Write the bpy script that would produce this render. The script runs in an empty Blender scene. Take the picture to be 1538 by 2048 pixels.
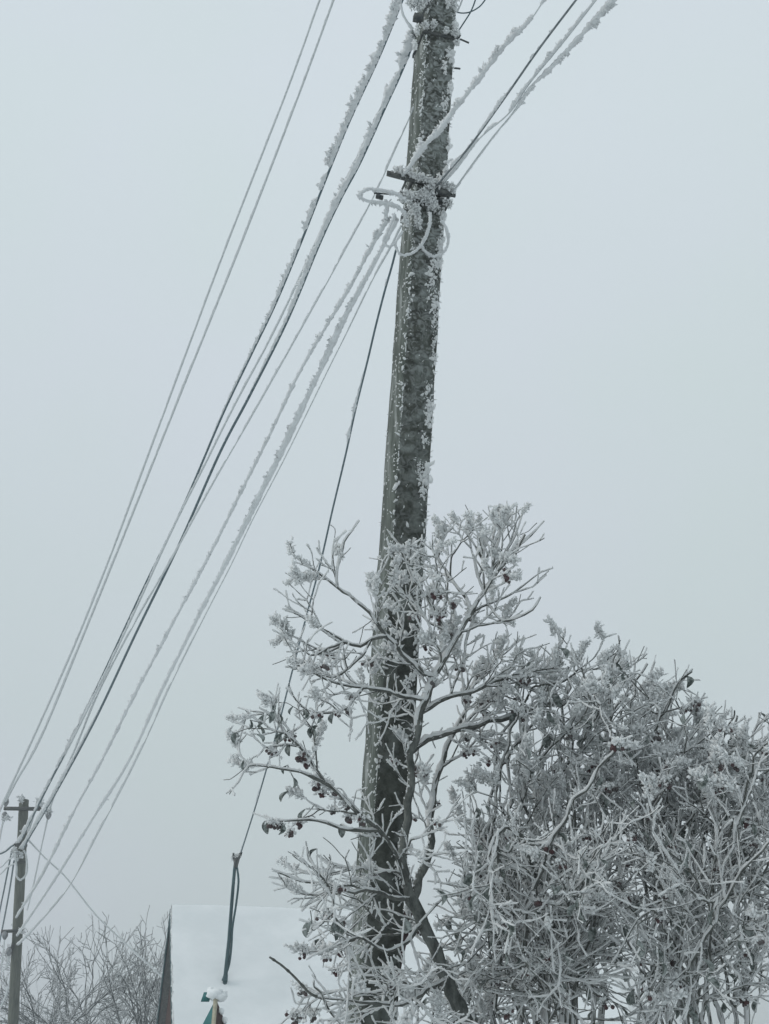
import bpy, bmesh, math, random
import numpy as np
from mathutils import Vector

# ------------------------------------------------------------------ camera
S = bpy.context.scene
F = 2813.0                      # focal length in photo pixels (photo 1538 x 2048)
PITCH = math.radians(25.0)
CAMZ = 1.6
cam_d = bpy.data.cameras.new("camera"); cam = bpy.data.objects.new("camera", cam_d)
S.collection.objects.link(cam); S.camera = cam
cam.location = (0, 0, CAMZ); cam.rotation_euler = (math.radians(90) + PITCH, 0, 0)
cam_d.sensor_fit = 'VERTICAL'; cam_d.angle = 2 * math.atan(1024 / F)
cam_d.clip_start = 0.05; cam_d.clip_end = 2000
CP, SP = math.cos(PITCH), math.sin(PITCH)
RV = np.array([1.0, 0, 0]); UV = np.array([0, -SP, CP]); FV = np.array([0, CP, SP])

# ------------------------------------------------------------------ sky, sun, exposure
SUN_EL, SUN_ROT = math.radians(38), math.radians(258)
W = bpy.data.worlds.new("World"); S.world = W; W.use_nodes = True
nt = W.node_tree; nt.nodes.clear()
def wn(t, **k):
    n = nt.nodes.new(t)
    for a, b in k.items(): setattr(n, a, b)
    return n
out = wn('ShaderNodeOutputWorld'); bg = wn('ShaderNodeBackground'); bg.inputs['Strength'].default_value = 1.16
sky = wn('ShaderNodeTexSky'); sky.sky_type = 'NISHITA'; sky.sun_disc = False
sky.sun_elevation = SUN_EL; sky.sun_rotation = SUN_ROT
bg2 = wn('ShaderNodeBackground'); bg2.inputs['Strength'].default_value = 0.008
nt.links.new(sky.outputs[0], bg2.inputs['Color'])
tc = wn('ShaderNodeTexCoord'); sep = wn('ShaderNodeSeparateXYZ')
nt.links.new(tc.outputs['Generated'], sep.inputs[0])
ramp = wn('ShaderNodeValToRGB')           # overcast: brighter overhead than at the horizon
ramp.color_ramp.elements[0].position = 0.0; ramp.color_ramp.elements[0].color = (0.455, 0.505, 0.518, 1)
ramp.color_ramp.elements[1].position = 0.65; ramp.color_ramp.elements[1].color = (0.560, 0.630, 0.655, 1)
nt.links.new(sep.outputs['Z'], ramp.inputs[0])
noi = wn('ShaderNodeTexNoise'); noi.inputs['Scale'].default_value = 3.2; noi.inputs['Detail'].default_value = 3.0
nt.links.new(tc.outputs['Generated'], noi.inputs['Vector'])
r2 = wn('ShaderNodeValToRGB')
r2.color_ramp.elements[0].position = 0.38; r2.color_ramp.elements[0].color = (0.985, 1.0, 0.985, 1)
r2.color_ramp.elements[1].position = 0.62; r2.color_ramp.elements[1].color = (1.015, 0.997, 1.028, 1)
nt.links.new(noi.outputs['Fac'], r2.inputs[0])
mul = wn('ShaderNodeMix', data_type='RGBA', blend_type='MULTIPLY'); mul.inputs[0].default_value = 1.0
nt.links.new(ramp.outputs[0], mul.inputs[6]); nt.links.new(r2.outputs[0], mul.inputs[7])
nt.links.new(mul.outputs[2], bg.inputs['Color'])
add = wn('ShaderNodeAddShader')
nt.links.new(bg.outputs[0], add.inputs[0]); nt.links.new(bg2.outputs[0], add.inputs[1])
nt.links.new(add.outputs[0], out.inputs['Surface'])
sl = bpy.data.lights.new("sun", 'SUN'); sl.energy = 1.25; sl.angle = math.radians(25); sl.color = (1, 0.98, 0.95)
so = bpy.data.objects.new("sun", sl); S.collection.objects.link(so)
so.rotation_euler = (math.radians(90) - SUN_EL, 0, math.radians(180) - SUN_ROT)
S.view_settings.view_transform = 'Standard'; S.view_settings.look = 'None'
S.view_settings.exposure = 0.0; S.view_settings.gamma = 1.0

# ------------------------------------------------------------------ helpers
rng = np.random.default_rng(7); random.seed(7)
def ray(px, py):
    return RV * ((px - 769) / F) + UV * ((1024 - py) / F) + FV
def PY(px, py, Y):              # point seen at photo pixel px,py at world distance Y
    d = ray(px, py); p = d * (Y / d[1]); p[2] += CAMZ; return p
def PD(px, py, dep):            # ... at a depth along the view axis
    p = ray(px, py) * dep; p[2] += CAMZ; return p
def depth_of(p): return (np.asarray(p) - np.array([0, 0, CAMZ])) @ FV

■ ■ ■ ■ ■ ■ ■

Task statement :: Give again, word for word, every line from the top of the data above to the line holding "from mathutils import Vector", inclusive, with the pictures left out.

Correct result ::
Write the bpy script that would produce this render. The script runs in an empty Blender scene. Take the picture to be 1538 by 2048 pixels.
import bpy, bmesh, math, random
import numpy as np
from mathutils import Vector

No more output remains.